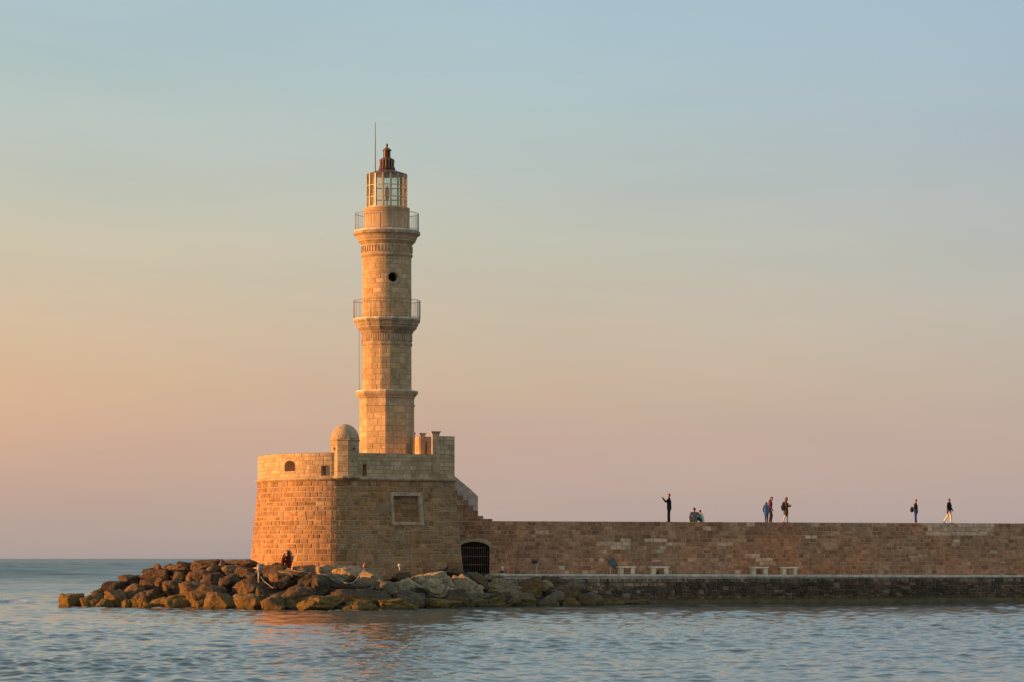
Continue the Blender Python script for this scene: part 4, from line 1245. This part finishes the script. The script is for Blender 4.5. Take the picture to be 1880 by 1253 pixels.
def figure(name_label, cat, loc, rz, H, J, wear, look=(1, 0, 0), group='people on the breakwater'):
    """wear: list of (part name, material, kind, options)"""
    k = H / 1.75
    j = {a: (Vector(b) if isinstance(b, tuple) else b) for a, b in {**J0, **J}.items()}
    e = empty('person', loc, rz); e.scale = (k, k, k); tag(e, name_label, cat, group)
    fw = Vector(look).normalized(); up = (j['head'] - j['neck']).normalized(); up = (up + Vector((0, 0, 1))).normalized()
    fw = (fw - up * fw.dot(up)).normalized(); sd = up.cross(fw)
    b = MB(); hd = j['head']
    # head: skull, face, jaw, nose, brow, ears, mouth
    b.tube([hd + up * .045 - fw * .015, hd + up * .02 - fw * .01, hd - up * .03 + fw * .012, hd - up * .075 + fw * .03], [.080, .082, .070, .045], 12, flat=1.1, up=sd)
    b.tube([hd - up * .02 + fw * .085, hd + fw * .078 + up * .02], [.013, .008], 6)
    b.tube([hd + fw * .065 + sd * .03 + up * .03, hd + fw * .065 - sd * .03 + up * .03], .012, 6)
    b.tube([hd + fw * .066 + sd * .016 - up * .055, hd + fw * .066 - sd * .016 - up * .055], .010, 6)
    for q in (1, -1): b.tube([hd + sd * .082 * q + up * .015, hd + sd * .082 * q - up * .03], [.018, .012], 6)
    b.tube([j['neck'] - up * .05, hd - up * .05 - fw * .005], [.058, .05], 10)
    # trunk
    b.tube([j['pel'] + Vector((0, 0, -.03)), j['waist'], j['chest'], j['neck'] - up * .07], [.155, .135, .165, .10], 14, flat=0.68, up=Vector((0, 1, 0)))
    for s in 'LR':
        b.tube([j['neck'] - up * .06, j['sh' + s]], [.055, .058], 8)
        b.tube([j['sh' + s], j['el' + s], j['wr' + s]], [.055, .042, .028], 10)
        b.tube([j['hip' + s] + Vector((0, 0, .02)), j['hip' + s].lerp(j['kne' + s], .5), j['kne' + s], j['kne' + s].lerp(j['ank' + s], .35), j['ank' + s]], [.09, .075, .055, .052, .037], 10)
        foot = Vector(j.get('foot' + s, (1, 0, -.12))).normalized()
        b.tube([j['ank' + s] - foot * .04 - Vector((0, 0, .035)), j['ank' + s] + foot * .12 - Vector((0, 0, .045))], [.036, .03], 8)
        hand(b, j['wr' + s], j['el' + s], Vector((0, -1 if s == 'L' else 1, 0)) + Vector((.3, 0, 0)), j.get('curl', .5))
    body = remesh('body', b, 0.0075, skin, e, 2)
    for q in (1, -1):
        m_ = MB(); m_.ball(tuple(hd + fw * .074 + sd * .03 * q + up * .012), .009, 8, 6); m_.build('eye', M['dark'], e, True)
    for nm, mat, kind, op in wear:
        m_ = MB()
        if kind == 'top':
            hem = op.get('hem', .86); w = op.get('w', 1.0); fl = op.get('flat', .78)
            ax = (j['waist'] - j['pel']).normalized()
            m_.tube([j['pel'] - ax * (0.95 - hem), j['pel'], j['waist'], j['chest'], j['neck'] - up * .045], [.185 * w * op.get('flare', 1), .182 * w, .17 * w, .19 * w, .085], 14, flat=fl, up=Vector((0, 1, 0)))
            for s in 'LR':
                m_.tube([j['neck'] - up * .07, j['sh' + s]], [.075, .075], 8)
                m_.tube([j['sh' + s], j['el' + s], j['el' + s].lerp(j['wr' + s], op.get('sleeve', .93))], [.077, .062, .048], 10)
            if op.get('hood'): m_.tube([j['neck'] - fw * .09 - up * .02, j['neck'] - fw * .06 + up * .06], [.07, .05], 8)
            m_.tube([j['neck'] - up * .05, j['neck'] + up * .01], [.08, .068], 10)
        elif kind == 'legs':
            m_.tube([j['pel'] + Vector((0, 0, .06)), j['pel'] - Vector((0, 0, .05))], [.162, .165], 12, flat=.74, up=Vector((0, 1, 0)))
            w = op.get('w', 1.0)
            for s in 'LR':
                m_.tube([j['hip' + s], j['hip' + s].lerp(j['kne' + s], .5), j['kne' + s], j['kne' + s].lerp(j['ank' + s], .45), j['ank' + s] + (j['kne' + s] - j['ank' + s]).normalized() * .03], [.103 * w, .092 * w, .073 * w, .068 * w, .058 * w], 10)
        elif kind == 'hair':
            m_.tube([hd + up * .05 - fw * .03, hd + up * .02 - fw * .045, hd - up * .02 - fw * .05], [.083, .080, .062], 10, flat=1.08, up=sd)
            if op.get('cap', True): m_.tube([hd + up * .07 - fw * .02, hd + up * .068 + fw * .03], [.068, .05], 10, flat=1.0, up=sd)
            L = op.get('long', 0)
            if L:
                for q in (1, 0, -1):
                    m_.tube([hd - fw * .05 + sd * .05 * q, hd - fw * .075 - up * .14 + sd * .065 * q, hd - fw * .085 - up * L + sd * .05 * q], [.055, .056, .025], 8)
                for q in (1, -1): m_.tube([hd + sd * .07 * q + up * .03, hd + sd * .075 * q - up * .1, hd + sd * .085 * q - up * L * .8 - fw * .02], [.03, .038, .02], 8)
        elif kind == 'shoe':
            for s in 'LR':
                m2 = MB(); foot = Vector(j.get('foot' + s, (1, 0, -.12))).normalized()
                a = j['ank' + s]
                m2.tube([a - foot * .045 - Vector((0, 0, .03)), a + foot * .06 - Vector((0, 0, .035)), a + foot * .155 - Vector((0, 0, .04))], [.045, .044, .036], 8, flat=.95)
                m2.tube([a, a + Vector((0, 0, .03))], [.048, .045], 8)
                remesh('shoe', m2, 0.012, mat, e)
            continue
        elif kind == 'tubes':
            for pts_, rads in op['t']: m_.tube(pts_, rads, 10, flat=op.get('flat', 1.0))
        remesh(nm, m_, 0.012, mat, e)
    return e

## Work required
Output an exact copy of the material, with the pictures removed.

## Reply to the exercise
Continue the Blender Python script for this scene: part 4, from line 1245. This part finishes the script. The script is for Blender 4.5. Take the picture to be 1880 by 1253 pixels.
def figure(name_label, cat, loc, rz, H, J, wear, look=(1, 0, 0), group='people on the breakwater'):
    """wear: list of (part name, material, kind, options)"""
    k = H / 1.75
    j = {a: (Vector(b) if isinstance(b, tuple) else b) for a, b in {**J0, **J}.items()}
    e = empty('person', loc, rz); e.scale = (k, k, k); tag(e, name_label, cat, group)
    fw = Vector(look).normalized(); up = (j['head'] - j['neck']).normalized(); up = (up + Vector((0, 0, 1))).normalized()
    fw = (fw - up * fw.dot(up)).normalized(); sd = up.cross(fw)
    b = MB(); hd = j['head']
    # head: skull, face, jaw, nose, brow, ears, mouth
    b.tube([hd + up * .045 - fw * .015, hd + up * .02 - fw * .01, hd - up * .03 + fw * .012, hd - up * .075 + fw * .03], [.080, .082, .070, .045], 12, flat=1.1, up=sd)
    b.tube([hd - up * .02 + fw * .085, hd + fw * .078 + up * .02], [.013, .008], 6)
    b.tube([hd + fw * .065 + sd * .03 + up * .03, hd + fw * .065 - sd * .03 + up * .03], .012, 6)
    b.tube([hd + fw * .066 + sd * .016 - up * .055, hd + fw * .066 - sd * .016 - up * .055], .010, 6)
    for q in (1, -1): b.tube([hd + sd * .082 * q + up * .015, hd + sd * .082 * q - up * .03], [.018, .012], 6)
    b.tube([j['neck'] - up * .05, hd - up * .05 - fw * .005], [.058, .05], 10)
    # trunk
    b.tube([j['pel'] + Vector((0, 0, -.03)), j['waist'], j['chest'], j['neck'] - up * .07], [.155, .135, .165, .10], 14, flat=0.68, up=Vector((0, 1, 0)))
    for s in 'LR':
        b.tube([j['neck'] - up * .06, j['sh' + s]], [.055, .058], 8)
        b.tube([j['sh' + s], j['el' + s], j['wr' + s]], [.055, .042, .028], 10)
        b.tube([j['hip' + s] + Vector((0, 0, .02)), j['hip' + s].lerp(j['kne' + s], .5), j['kne' + s], j['kne' + s].lerp(j['ank' + s], .35), j['ank' + s]], [.09, .075, .055, .052, .037], 10)
        foot = Vector(j.get('foot' + s, (1, 0, -.12))).normalized()
        b.tube([j['ank' + s] - foot * .04 - Vector((0, 0, .035)), j['ank' + s] + foot * .12 - Vector((0, 0, .045))], [.036, .03], 8)
        hand(b, j['wr' + s], j['el' + s], Vector((0, -1 if s == 'L' else 1, 0)) + Vector((.3, 0, 0)), j.get('curl', .5))
    body = remesh('body', b, 0.0075, skin, e, 2)
    for q in (1, -1):
        m_ = MB(); m_.ball(tuple(hd + fw * .074 + sd * .03 * q + up * .012), .009, 8, 6); m_.build('eye', M['dark'], e, True)
    for nm, mat, kind, op in wear:
        m_ = MB()
        if kind == 'top':
            hem = op.get('hem', .86); w = op.get('w', 1.0); fl = op.get('flat', .78)
            ax = (j['waist'] - j['pel']).normalized()
            m_.tube([j['pel'] - ax * (0.95 - hem), j['pel'], j['waist'], j['chest'], j['neck'] - up * .045], [.185 * w * op.get('flare', 1), .182 * w, .17 * w, .19 * w, .085], 14, flat=fl, up=Vector((0, 1, 0)))
            for s in 'LR':
                m_.tube([j['neck'] - up * .07, j['sh' + s]], [.075, .075], 8)
                m_.tube([j['sh' + s], j['el' + s], j['el' + s].lerp(j['wr' + s], op.get('sleeve', .93))], [.077, .062, .048], 10)
            if op.get('hood'): m_.tube([j['neck'] - fw * .09 - up * .02, j['neck'] - fw * .06 + up * .06], [.07, .05], 8)
            m_.tube([j['neck'] - up * .05, j['neck'] + up * .01], [.08, .068], 10)
        elif kind == 'legs':
            m_.tube([j['pel'] + Vector((0, 0, .06)), j['pel'] - Vector((0, 0, .05))], [.162, .165], 12, flat=.74, up=Vector((0, 1, 0)))
            w = op.get('w', 1.0)
            for s in 'LR':
                m_.tube([j['hip' + s], j['hip' + s].lerp(j['kne' + s], .5), j['kne' + s], j['kne' + s].lerp(j['ank' + s], .45), j['ank' + s] + (j['kne' + s] - j['ank' + s]).normalized() * .03], [.103 * w, .092 * w, .073 * w, .068 * w, .058 * w], 10)
        elif kind == 'hair':
            m_.tube([hd + up * .05 - fw * .03, hd + up * .02 - fw * .045, hd - up * .02 - fw * .05], [.083, .080, .062], 10, flat=1.08, up=sd)
            if op.get('cap', True): m_.tube([hd + up * .07 - fw * .02, hd + up * .068 + fw * .03], [.068, .05], 10, flat=1.0, up=sd)
            L = op.get('long', 0)
            if L:
                for q in (1, 0, -1):
                    m_.tube([hd - fw * .05 + sd * .05 * q, hd - fw * .075 - up * .14 + sd * .065 * q, hd - fw * .085 - up * L + sd * .05 * q], [.055, .056, .025], 8)
                for q in (1, -1): m_.tube([hd + sd * .07 * q + up * .03, hd + sd * .075 * q - up * .1, hd + sd * .085 * q - up * L * .8 - fw * .02], [.03, .038, .02], 8)
        elif kind == 'shoe':
            for s in 'LR':
                m2 = MB(); foot = Vector(j.get('foot' + s, (1, 0, -.12))).normalized()
                a = j['ank' + s]
                m2.tube([a - foot * .045 - Vector((0, 0, .03)), a + foot * .06 - Vector((0, 0, .035)), a + foot * .155 - Vector((0, 0, .04))], [.045, .044, .036], 8, flat=.95)
                m2.tube([a, a + Vector((0, 0, .03))], [.048, .045], 8)
                remesh('shoe', m2, 0.012, mat, e)
            continue
        elif kind == 'tubes':
            for pts_, rads in op['t']: m_.tube(pts_, rads, 10, flat=op.get('flat', 1.0))
        remesh(nm, m_, 0.012, mat, e)
    return e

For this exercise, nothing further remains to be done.